I suspect that the Republicans never dreamed they’d have the kind of success they’re having. In their general tirades about us, they touched on the nerve of taxes being too high. This, despite any evidence to that effect.

But plenty of swing voters bought into it, 100%. Of course, not based on any real evidence, but based solely on the reports of their own two eyes, gazing at their pay stubs every two weeks, with a seeming fortune going to the government. Hell, with that much money most of us could buy a car. (This anecdotal approach to analysis persists, flourishing, in our current society. Terry Schiavo, for example.)

Ben Franklin’s principal objection to a republican form of government was that it would collapse as soon as the people figured out they had the power to raid the treasury. It may be that the Republicans have unleashed that exact genie, never again to be returned.

For my part, I’m with the overwhelming majority of founding fathers who thought the constitution was not worth having for very long. I think many of them thought that whatever they crafted, time and changing circumstance would moot before too long. And I think they were unassailability right in this.

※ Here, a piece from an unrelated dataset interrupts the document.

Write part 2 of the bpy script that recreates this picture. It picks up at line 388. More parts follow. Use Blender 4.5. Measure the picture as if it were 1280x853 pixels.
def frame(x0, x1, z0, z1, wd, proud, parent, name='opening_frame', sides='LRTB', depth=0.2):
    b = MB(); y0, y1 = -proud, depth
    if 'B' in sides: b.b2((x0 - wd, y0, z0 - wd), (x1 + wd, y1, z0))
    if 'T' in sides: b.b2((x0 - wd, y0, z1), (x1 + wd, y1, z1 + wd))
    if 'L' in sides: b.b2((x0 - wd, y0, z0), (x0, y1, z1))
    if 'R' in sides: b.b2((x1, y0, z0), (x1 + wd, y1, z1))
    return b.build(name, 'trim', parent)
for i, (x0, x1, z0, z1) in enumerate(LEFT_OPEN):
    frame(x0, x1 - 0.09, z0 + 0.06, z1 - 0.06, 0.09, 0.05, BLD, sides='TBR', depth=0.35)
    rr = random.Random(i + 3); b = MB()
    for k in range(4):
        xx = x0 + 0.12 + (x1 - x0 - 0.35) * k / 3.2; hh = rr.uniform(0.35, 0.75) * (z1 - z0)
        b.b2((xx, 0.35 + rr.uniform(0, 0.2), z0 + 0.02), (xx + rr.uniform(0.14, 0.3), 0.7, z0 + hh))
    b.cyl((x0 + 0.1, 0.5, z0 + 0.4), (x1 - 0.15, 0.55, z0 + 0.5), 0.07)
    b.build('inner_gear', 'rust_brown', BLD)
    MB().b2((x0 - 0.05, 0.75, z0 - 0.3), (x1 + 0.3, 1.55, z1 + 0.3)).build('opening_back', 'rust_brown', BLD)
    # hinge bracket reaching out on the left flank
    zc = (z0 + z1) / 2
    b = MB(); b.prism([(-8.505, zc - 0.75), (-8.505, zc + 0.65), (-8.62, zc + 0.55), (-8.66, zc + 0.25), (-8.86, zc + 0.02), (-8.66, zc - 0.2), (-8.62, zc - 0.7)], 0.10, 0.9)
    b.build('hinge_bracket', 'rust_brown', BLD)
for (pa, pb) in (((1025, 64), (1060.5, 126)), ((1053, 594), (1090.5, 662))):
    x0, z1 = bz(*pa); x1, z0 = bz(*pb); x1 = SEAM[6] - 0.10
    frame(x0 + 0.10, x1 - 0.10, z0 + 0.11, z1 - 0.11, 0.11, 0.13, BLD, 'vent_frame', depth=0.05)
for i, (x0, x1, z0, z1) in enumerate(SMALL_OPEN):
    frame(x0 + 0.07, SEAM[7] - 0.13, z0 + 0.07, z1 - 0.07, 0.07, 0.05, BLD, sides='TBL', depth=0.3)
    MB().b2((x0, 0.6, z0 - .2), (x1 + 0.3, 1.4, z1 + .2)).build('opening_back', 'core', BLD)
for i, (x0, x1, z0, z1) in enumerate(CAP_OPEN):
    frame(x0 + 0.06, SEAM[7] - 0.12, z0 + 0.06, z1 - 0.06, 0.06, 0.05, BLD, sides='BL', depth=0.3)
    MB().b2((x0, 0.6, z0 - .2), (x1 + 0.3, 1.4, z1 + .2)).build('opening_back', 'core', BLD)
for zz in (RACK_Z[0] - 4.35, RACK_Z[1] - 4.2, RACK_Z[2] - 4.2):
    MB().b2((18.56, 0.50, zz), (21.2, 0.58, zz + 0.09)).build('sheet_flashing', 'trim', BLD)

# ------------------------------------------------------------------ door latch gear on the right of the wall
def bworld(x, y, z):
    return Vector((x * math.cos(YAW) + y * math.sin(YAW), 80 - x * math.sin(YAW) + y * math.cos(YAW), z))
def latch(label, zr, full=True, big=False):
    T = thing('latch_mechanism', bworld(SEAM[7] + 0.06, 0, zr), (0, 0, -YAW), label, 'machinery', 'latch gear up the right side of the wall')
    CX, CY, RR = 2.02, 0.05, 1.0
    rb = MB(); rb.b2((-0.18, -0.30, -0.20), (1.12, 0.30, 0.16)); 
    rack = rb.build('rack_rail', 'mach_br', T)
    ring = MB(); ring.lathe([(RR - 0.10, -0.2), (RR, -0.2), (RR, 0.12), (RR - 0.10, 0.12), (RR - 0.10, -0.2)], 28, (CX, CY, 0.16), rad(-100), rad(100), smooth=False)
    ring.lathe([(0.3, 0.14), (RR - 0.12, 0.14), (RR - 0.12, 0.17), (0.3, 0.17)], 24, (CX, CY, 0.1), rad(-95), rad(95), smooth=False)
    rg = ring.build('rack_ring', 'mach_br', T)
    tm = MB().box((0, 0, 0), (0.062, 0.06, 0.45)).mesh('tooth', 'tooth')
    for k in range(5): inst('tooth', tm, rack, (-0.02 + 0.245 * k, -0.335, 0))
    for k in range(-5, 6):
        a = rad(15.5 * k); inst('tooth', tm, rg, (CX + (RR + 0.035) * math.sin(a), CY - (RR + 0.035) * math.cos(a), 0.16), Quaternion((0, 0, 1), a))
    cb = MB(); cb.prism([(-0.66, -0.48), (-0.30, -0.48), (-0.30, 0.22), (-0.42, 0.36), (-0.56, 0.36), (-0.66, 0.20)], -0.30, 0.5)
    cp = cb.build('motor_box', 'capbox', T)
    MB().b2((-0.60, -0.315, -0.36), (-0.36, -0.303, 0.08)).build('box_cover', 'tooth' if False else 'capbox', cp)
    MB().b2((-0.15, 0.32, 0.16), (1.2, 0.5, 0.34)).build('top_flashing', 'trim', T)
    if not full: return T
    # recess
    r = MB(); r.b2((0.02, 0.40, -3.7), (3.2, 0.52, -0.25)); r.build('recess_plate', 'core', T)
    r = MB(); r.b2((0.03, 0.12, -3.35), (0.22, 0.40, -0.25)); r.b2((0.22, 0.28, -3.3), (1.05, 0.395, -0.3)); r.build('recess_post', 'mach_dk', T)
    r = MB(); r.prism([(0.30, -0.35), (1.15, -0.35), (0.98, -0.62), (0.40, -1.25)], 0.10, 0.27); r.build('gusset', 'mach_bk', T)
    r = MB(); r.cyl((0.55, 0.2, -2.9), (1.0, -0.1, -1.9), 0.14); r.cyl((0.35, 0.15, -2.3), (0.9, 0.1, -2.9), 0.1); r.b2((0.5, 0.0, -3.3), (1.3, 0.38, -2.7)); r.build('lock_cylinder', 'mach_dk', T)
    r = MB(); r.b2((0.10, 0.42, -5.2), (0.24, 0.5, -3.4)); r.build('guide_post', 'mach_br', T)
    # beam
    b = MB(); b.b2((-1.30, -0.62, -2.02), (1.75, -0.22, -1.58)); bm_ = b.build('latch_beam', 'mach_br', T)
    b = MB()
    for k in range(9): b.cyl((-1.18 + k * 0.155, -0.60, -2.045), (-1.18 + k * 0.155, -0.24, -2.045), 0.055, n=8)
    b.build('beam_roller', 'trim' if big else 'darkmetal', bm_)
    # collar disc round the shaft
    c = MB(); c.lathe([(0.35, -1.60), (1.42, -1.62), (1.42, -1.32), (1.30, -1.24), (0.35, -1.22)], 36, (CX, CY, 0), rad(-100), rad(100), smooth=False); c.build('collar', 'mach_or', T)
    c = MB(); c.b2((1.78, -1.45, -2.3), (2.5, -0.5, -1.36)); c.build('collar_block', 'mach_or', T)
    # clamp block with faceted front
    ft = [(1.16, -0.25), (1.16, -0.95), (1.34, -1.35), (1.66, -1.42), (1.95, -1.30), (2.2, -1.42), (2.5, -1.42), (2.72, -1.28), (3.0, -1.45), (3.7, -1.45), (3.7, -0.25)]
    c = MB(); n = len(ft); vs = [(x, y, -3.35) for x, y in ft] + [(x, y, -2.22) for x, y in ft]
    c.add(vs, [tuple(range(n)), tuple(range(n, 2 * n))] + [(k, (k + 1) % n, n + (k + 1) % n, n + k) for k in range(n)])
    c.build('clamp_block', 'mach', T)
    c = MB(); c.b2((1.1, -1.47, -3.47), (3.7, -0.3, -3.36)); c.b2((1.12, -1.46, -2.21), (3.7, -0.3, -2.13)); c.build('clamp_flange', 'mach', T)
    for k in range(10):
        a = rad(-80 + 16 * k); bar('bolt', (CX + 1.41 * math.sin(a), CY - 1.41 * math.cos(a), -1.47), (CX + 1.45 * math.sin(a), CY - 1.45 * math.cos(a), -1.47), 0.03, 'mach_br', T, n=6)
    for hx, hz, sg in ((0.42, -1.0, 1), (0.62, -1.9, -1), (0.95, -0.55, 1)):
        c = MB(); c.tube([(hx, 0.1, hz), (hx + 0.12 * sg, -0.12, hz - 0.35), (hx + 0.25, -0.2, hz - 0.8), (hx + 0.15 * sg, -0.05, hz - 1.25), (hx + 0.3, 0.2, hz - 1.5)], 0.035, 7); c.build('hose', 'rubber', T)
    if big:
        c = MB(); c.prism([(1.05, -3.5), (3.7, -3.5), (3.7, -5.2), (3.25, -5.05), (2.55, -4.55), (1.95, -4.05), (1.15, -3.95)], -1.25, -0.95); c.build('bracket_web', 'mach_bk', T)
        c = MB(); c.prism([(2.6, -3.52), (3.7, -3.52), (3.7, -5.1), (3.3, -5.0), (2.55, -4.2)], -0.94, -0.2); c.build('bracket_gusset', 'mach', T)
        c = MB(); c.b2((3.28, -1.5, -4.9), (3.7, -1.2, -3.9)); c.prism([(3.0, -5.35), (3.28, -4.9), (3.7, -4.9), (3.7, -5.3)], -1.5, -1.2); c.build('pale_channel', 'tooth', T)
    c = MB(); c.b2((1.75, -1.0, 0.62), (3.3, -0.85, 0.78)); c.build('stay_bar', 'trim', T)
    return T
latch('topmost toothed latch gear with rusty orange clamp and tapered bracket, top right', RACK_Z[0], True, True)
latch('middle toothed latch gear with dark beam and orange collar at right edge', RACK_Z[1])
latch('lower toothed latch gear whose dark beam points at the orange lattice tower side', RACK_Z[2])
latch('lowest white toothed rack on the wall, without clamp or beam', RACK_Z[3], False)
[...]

But instead of chucking it out every half century or so, we developed this fluid notion of what the constitution meant, and resorting to amendments from time to time. But as I read the current tea leaves, we are embarked, irrevocably I believe, on a course which will lead us to a new constitutional order.

Republicans (conservatives, really) object that we Democrats have stretched the constitution beyond all recognition in pursuit of our (worthy) goals. There may be truth in this. (There may not.) But I think the right has drawn fault lines in our country that will lead us to re-visit the basic deal on which our civil institutions rest.

We have had small-minded, bible-thumping intolerant jerks from the day after the Mayflower arrived. (By the sheer power of genealogical mathematics, I am a Mayflwer descendant. In a few more generations, every human will be.) They were in Massachusetts Bay colony (Rhode Island, any one?). They were present in Philadelphia in 1775-6. They were certainly around for abolition, and for temperance.

But we have had to, from time to time, re-visit our deal with these (American) folk. I live in New York, which from the start celebrated its diversity (OK, not when it jailed Quakers, but come on), and every day continues to show the inherent strength of the proposition that we are better together.

The time is nigh when we must once again re-new our deal: we let them have intolerant, closed communities where they feel sanctimoniously superior, they let us have the rest as an open, tolerant and secular society.

For us to be able to strike this deal anew, we need to be in touch with our own ideas. Tolerance. Secular government. And right now, we can barely remember these ideas.
So to begin our journey back to our roots, we need to re-visit first principles, convince each other of their continued value, then go about selling them to the swing voters. And all of that is likely to take some time. But to the extent that I am permitted a megaphone for cheerleading purposes (George Buch and Trent Lott, fellow Cheerleaders, of course in college), I urge us to develop a clean emotional pitch for our values. The formula is easy: authenticity + cultural relevance = emotional resonance. But filling in the equation’s values can be daunting. So we better get started.